** Start of DATA SHOWN **

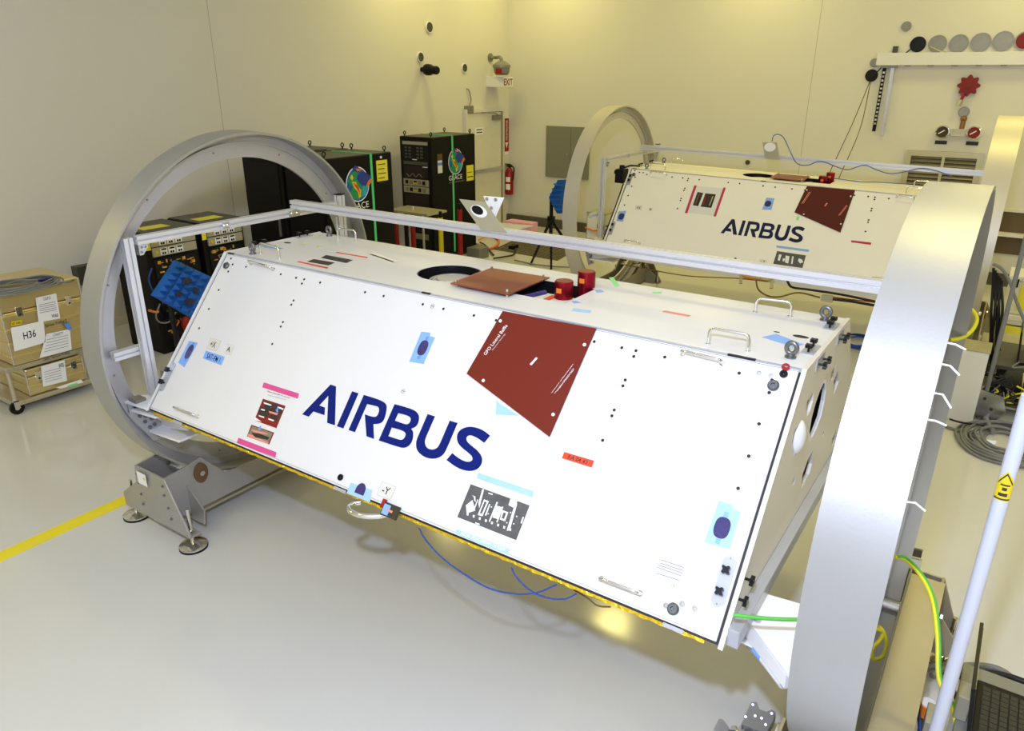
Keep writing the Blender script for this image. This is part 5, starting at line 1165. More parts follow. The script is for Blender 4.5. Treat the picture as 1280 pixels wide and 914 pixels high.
# short racks against the left wall (faces toward +X)
p = hz(213, 441, 0); SX = p.x
def shortrack(y0, y1, h, label):
    t = thing('short_rack', label, 'rack', (SX - .25, (y0 + y1) / 2, 0))
    x0 = hz(172, 432, 0).x
    obj('cabinet', MB().box((x0 - .1, y0, .0), (SX, y1, h)), 'black_paint', t, bevel=.008)
    obj('lid', MB().box((x0 - .08, y0 + .01, h), (SX - .01, y1 - .01, h + .01)), 'rack_top', t)
    st = obj('lid_sticker', MB().box((SX - .28, y0 + .08, h + .01), (SX - .12, y0 + .36, h + .013)), 'yellow_label', t)
    w = y1 - y0
    obj('side_sticker', MB().box((SX, y0 + .0, h - .16), (SX + .002, y0 + .05, h - .09)), 'yellow_label', t)
    for k_ in range(2):
        z1 = h - .05 - k_ * .095; u = obj('power_unit', MB().box((SX, y0 + .055, z1 - .085), (SX + .02, y1 - .03, z1)), 'unit_beige', t, bevel=.002)
        for j in range(3):
            ya = y0 + .13 + j * .085
            pn = obj('meter_panel', MB().box((SX + .02, ya, z1 - .075), (SX + .023, ya + .07, z1 - .012)), 'paper', u)
            obj('meter', MB().box((SX + .023, ya + .01, z1 - .03), (SX + .026, ya + .06, z1 - .016)).box((SX + .023, ya + .015, z1 - .07), (SX + .028, ya + .03, z1 - .05)).box((SX + .023, ya + .038, z1 - .07), (SX + .028, ya + .053, z1 - .05)), 'black_plastic', u)
        obj('knob', MB().cyl((SX + .02, y0 + .09, z1 - .04), (SX + .034, y0 + .09, z1 - .04), .014, 10), 'yellow', u)
    for k_ in range(4):
        z1 = h - .26 - k_ * .2; u = obj('patch_panel', MB().box((SX, y0 + .055, z1 - .18), (SX + .012, y1 - .03, z1)), 'black_plastic', t)
        mb = MB()
        for j in range(14):
            ya = y0 + .07 + random.random() * (w - .16); za = z1 - .03 - random.random() * .12
            mb.box((SX + .012, ya, za), (SX + .02, ya + random.choice((.012, .03, .045)), za + random.choice((.006, .012, .03))))
        obj('yellow_jumper', mb, 'jumper', u, kind='stuff')
        mb = MB()
        for j in range(8):
            ya = y0 + .07 + random.random() * (w - .16); za = z1 - .03 - random.random() * .12; mb.box((SX + .012, ya, za), (SX + .024, ya + .012, za + .02))
        obj('connector', mb, 'disc_steel', u, kind='stuff')
    return t
hs_ = hx(184, 292, SX).z; ys0 = hx(180, 300, SX).y
yA1 = hx(246, 296, SX).y; yB0 = hx(250, 296, SX).y; yB1 = hx(304, 288, SX).y
shortrack(ys0, yA1, hs_, 'short black rack with meters, nearer of the two, behind blue absorber')
shortrack(yB0 + .02, yB1, hs_, 'short black rack with meters, farther of the two near the tall black racks')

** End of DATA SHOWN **

# TO BE DONE
Transcribe the preceding listing in its entirety and with exact wording, leaving out pictures.

# SOLUTION BELOW
Keep writing the Blender script for this image. This is part 5, starting at line 1165. More parts follow. The script is for Blender 4.5. Treat the picture as 1280 pixels wide and 914 pixels high.
# short racks against the left wall (faces toward +X)
p = hz(213, 441, 0); SX = p.x
def shortrack(y0, y1, h, label):
    t = thing('short_rack', label, 'rack', (SX - .25, (y0 + y1) / 2, 0))
    x0 = hz(172, 432, 0).x
    obj('cabinet', MB().box((x0 - .1, y0, .0), (SX, y1, h)), 'black_paint', t, bevel=.008)
    obj('lid', MB().box((x0 - .08, y0 + .01, h), (SX - .01, y1 - .01, h + .01)), 'rack_top', t)
    st = obj('lid_sticker', MB().box((SX - .28, y0 + .08, h + .01), (SX - .12, y0 + .36, h + .013)), 'yellow_label', t)
    w = y1 - y0
    obj('side_sticker', MB().box((SX, y0 + .0, h - .16), (SX + .002, y0 + .05, h - .09)), 'yellow_label', t)
    for k_ in range(2):
        z1 = h - .05 - k_ * .095; u = obj('power_unit', MB().box((SX, y0 + .055, z1 - .085), (SX + .02, y1 - .03, z1)), 'unit_beige', t, bevel=.002)
        for j in range(3):
            ya = y0 + .13 + j * .085
            pn = obj('meter_panel', MB().box((SX + .02, ya, z1 - .075), (SX + .023, ya + .07, z1 - .012)), 'paper', u)
            obj('meter', MB().box((SX + .023, ya + .01, z1 - .03), (SX + .026, ya + .06, z1 - .016)).box((SX + .023, ya + .015, z1 - .07), (SX + .028, ya + .03, z1 - .05)).box((SX + .023, ya + .038, z1 - .07), (SX + .028, ya + .053, z1 - .05)), 'black_plastic', u)
        obj('knob', MB().cyl((SX + .02, y0 + .09, z1 - .04), (SX + .034, y0 + .09, z1 - .04), .014, 10), 'yellow', u)
    for k_ in range(4):
        z1 = h - .26 - k_ * .2; u = obj('patch_panel', MB().box((SX, y0 + .055, z1 - .18), (SX + .012, y1 - .03, z1)), 'black_plastic', t)
        mb = MB()
        for j in range(14):
            ya = y0 + .07 + random.random() * (w - .16); za = z1 - .03 - random.random() * .12
            mb.box((SX + .012, ya, za), (SX + .02, ya + random.choice((.012, .03, .045)), za + random.choice((.006, .012, .03))))
        obj('yellow_jumper', mb, 'jumper', u, kind='stuff')
        mb = MB()
        for j in range(8):
            ya = y0 + .07 + random.random() * (w - .16); za = z1 - .03 - random.random() * .12; mb.box((SX + .012, ya, za), (SX + .024, ya + .012, za + .02))
        obj('connector', mb, 'disc_steel', u, kind='stuff')
    return t
hs_ = hx(184, 292, SX).z; ys0 = hx(180, 300, SX).y
yA1 = hx(246, 296, SX).y; yB0 = hx(250, 296, SX).y; yB1 = hx(304, 288, SX).y
shortrack(ys0, yA1, hs_, 'short black rack with meters, nearer of the two, behind blue absorber')
shortrack(yB0 + .02, yB1, hs_, 'short black rack with meters, farther of the two near the tall black racks')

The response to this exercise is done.